Interestingly, even younger leaders supposed to be close to Rahul and Priyanka are not very sure if they were the best choice to lead the party and the Opposition at this critical juncture. Rahul himself has asserted at informal meetings that he will not return as Congress president, but nobody takes that seriously. In spite of a growing number of party leaders feeling that a new leadership is required, nobody has the answer to the next vital question — if not Rahul, then who? Doubts over his leadership skills may be genuine, but there are no easy replacements.
Clear message
The Karnataka state BJP chief, Nalin Kumar Kateel, got a taste of where he stood in his party’s pecking order when he went for the swearing-in of 10 defectors who had brought down the previous government. While the chief minister, BS Yediyurappa, still commands respect in spite of having limited agency, Kateel’s entry to the venue hardly created a flutter. Kateel, a hardliner who was hand-picked by Amit Shah as a checkmate to Yediyurappa, had no one touching his feet unlike the CM, who proved who the boss is as far as the state is concerned. Of course, he is not the same old Yediyurappa known for his craft, cunning and energy. But at least Kateel got to know who held sway in the state.

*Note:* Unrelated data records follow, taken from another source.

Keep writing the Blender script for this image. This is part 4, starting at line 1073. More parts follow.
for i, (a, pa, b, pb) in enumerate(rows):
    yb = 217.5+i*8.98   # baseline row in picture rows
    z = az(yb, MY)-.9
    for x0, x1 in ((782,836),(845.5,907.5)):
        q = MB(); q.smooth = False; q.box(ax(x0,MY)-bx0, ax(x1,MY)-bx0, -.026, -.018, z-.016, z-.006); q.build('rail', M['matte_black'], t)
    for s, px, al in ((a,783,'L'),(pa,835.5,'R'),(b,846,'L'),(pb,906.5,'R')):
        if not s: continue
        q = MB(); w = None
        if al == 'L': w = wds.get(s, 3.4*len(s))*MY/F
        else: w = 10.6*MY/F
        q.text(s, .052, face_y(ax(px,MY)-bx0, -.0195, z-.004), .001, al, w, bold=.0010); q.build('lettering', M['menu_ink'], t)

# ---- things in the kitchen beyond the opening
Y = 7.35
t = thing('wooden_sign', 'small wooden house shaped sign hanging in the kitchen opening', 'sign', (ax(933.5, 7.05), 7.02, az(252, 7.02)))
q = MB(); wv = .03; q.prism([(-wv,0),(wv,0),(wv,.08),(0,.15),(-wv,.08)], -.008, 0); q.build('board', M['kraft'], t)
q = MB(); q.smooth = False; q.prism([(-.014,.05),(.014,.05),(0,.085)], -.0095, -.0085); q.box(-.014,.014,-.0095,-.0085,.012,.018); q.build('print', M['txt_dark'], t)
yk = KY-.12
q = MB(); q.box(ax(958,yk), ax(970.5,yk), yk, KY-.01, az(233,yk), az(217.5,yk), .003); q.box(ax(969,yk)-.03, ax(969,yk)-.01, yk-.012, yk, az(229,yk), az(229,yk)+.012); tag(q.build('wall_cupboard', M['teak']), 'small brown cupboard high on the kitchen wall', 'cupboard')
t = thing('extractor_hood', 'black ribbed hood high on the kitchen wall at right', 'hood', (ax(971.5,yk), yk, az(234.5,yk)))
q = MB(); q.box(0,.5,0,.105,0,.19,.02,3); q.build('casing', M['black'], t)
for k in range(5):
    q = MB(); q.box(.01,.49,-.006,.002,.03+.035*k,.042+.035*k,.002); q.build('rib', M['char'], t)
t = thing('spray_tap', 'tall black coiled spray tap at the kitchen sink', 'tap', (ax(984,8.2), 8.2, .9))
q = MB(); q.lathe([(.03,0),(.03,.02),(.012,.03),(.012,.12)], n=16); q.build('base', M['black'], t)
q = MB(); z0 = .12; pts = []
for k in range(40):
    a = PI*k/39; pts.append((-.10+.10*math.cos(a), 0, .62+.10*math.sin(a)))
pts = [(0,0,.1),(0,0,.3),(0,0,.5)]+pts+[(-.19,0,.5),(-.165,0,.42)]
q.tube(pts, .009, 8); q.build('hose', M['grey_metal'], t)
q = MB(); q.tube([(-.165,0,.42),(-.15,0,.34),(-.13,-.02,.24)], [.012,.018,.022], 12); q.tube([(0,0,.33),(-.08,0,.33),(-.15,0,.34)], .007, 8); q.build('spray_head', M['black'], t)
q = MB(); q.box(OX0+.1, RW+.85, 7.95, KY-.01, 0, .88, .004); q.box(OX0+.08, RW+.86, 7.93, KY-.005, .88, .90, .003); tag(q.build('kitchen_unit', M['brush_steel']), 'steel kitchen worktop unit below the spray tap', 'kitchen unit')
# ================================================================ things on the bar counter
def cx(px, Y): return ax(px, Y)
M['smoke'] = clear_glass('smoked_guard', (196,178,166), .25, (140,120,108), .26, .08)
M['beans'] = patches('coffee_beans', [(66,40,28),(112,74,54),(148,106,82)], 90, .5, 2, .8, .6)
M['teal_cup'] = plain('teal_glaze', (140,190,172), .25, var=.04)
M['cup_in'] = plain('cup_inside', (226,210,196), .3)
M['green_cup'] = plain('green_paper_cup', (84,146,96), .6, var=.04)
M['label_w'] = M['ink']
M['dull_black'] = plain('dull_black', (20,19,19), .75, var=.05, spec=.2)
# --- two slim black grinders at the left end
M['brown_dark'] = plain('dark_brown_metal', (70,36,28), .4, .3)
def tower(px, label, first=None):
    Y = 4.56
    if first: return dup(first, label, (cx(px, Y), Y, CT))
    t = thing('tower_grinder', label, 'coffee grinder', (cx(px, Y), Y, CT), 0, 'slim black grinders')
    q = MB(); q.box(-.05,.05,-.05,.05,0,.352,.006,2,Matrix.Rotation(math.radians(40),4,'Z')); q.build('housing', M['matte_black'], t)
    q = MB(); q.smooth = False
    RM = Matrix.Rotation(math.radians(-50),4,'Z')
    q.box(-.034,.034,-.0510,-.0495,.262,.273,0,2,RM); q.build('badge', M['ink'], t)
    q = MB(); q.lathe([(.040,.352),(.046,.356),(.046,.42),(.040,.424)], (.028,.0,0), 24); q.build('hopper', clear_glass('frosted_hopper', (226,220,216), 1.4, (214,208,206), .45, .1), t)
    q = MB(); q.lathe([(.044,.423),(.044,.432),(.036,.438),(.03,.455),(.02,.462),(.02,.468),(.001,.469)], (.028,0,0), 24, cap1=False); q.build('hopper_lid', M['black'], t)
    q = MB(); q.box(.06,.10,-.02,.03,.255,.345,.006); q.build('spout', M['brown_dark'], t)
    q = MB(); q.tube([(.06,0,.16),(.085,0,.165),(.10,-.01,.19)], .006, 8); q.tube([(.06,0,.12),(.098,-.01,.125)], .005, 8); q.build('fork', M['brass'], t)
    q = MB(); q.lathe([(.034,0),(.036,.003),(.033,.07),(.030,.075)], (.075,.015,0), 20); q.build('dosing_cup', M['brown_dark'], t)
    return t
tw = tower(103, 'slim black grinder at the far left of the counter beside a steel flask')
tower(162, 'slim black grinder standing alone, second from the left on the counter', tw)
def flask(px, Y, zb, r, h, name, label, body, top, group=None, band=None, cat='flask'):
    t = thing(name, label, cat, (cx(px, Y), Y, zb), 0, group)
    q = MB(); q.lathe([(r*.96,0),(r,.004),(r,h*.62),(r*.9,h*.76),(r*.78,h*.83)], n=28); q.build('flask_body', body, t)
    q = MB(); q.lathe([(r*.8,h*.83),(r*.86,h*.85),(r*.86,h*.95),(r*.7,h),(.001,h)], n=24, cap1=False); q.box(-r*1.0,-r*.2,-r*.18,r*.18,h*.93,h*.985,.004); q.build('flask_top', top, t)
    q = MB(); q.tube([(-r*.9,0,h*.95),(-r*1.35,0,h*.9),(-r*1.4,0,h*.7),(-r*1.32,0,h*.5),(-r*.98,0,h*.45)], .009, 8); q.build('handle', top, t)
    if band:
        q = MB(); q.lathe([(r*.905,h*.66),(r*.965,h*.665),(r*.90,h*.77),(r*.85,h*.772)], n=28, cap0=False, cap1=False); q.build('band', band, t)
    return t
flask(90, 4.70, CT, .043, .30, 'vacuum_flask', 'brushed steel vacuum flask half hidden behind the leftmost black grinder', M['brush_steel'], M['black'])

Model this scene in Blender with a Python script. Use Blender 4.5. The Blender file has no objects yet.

Leaving everyone red-faced (File photo)
The BJP was left red-faced on Monday after a journalist tweeted a photo of attendees at Narendra Modi’s first campaign rally for the Delhi polls urinating in public. The journalist wrote: “Some attendees from the Prime Minister’s rally in east #Delhi exhibiting their commitment to his #SwachhBharat initiative minutes after it concluded a stone’s throw away from the venue.” Functionaries of the Delhi BJP went on a telephone drive to apologize to journalists on the beat for the lack of toilets at the rally and promised that several portable toilets would be installed for the PM’s rally in Dwarka on Tuesday.